Philippine Outsourcing Industry Attrition Rate Drops to 50%

Attrition rate in the Philippine business process outsourcing (BPO) industry dramatically improved as it dropped to an average of 50 percent from 70 percent, because of factors like salary, training, government intervention and continuous education. The improvement may also be due to the new career paths in BPO for young people. 

Continuous education is required to upgrade skills and build capabilities in an industry that considers people its biggest asset and challenge, according to Contact Center Association of the Philippines (CCAP) president Benedict Hernandez. The BPO sector has expanded from its traditional data entry, directory assistance and call center service offerings to middle and higher value services such as analytics and infrastructure technology. 

Rommel Reginio of SPI Global Holdings, Inc. explained that voice segment of BPO was very generic back in the late 1990s when outsourcing was new, but voice services have expanded to include email, chatsocial media, multi-channel and omni-channel support.
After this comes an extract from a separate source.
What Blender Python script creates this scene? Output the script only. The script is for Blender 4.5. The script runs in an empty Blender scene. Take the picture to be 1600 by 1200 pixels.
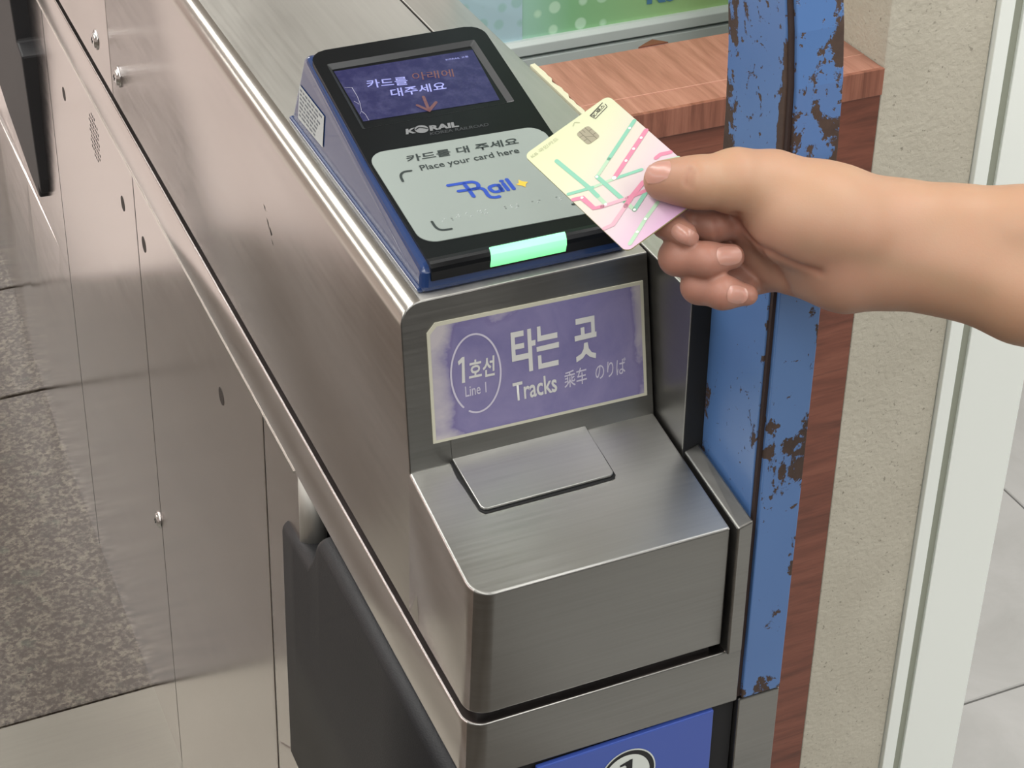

The BPO workforce has also evolved and become more focused on improving customer loyalty and retention and increasing revenues through data analytics and infrastructure technology-embedded work. 

The new IT-BPM Roadmap 2022 by Frost & Sullivan is expected to focus on the human resource issue. To be released in October this year, the roadmap predicts that low-skilled voice tasks will shrink by 28 percent, while mid-skilled tasks will grow by 7 percent. Meanwhile, high-skilled tasks have the highest growth rate (48 percent), representing big opportunities in complex services.

The new roadmap considers the fact that only 16.6 percent ($166 billion) of the $1-trillion sourceable work in the world have been outsourced, with outsourcing service providers in the Philippines accounting for $22 billion of the global outsourcing pie. The Philippine BPO industry targets $25 billion in revenues and 1.3 million jobs this year.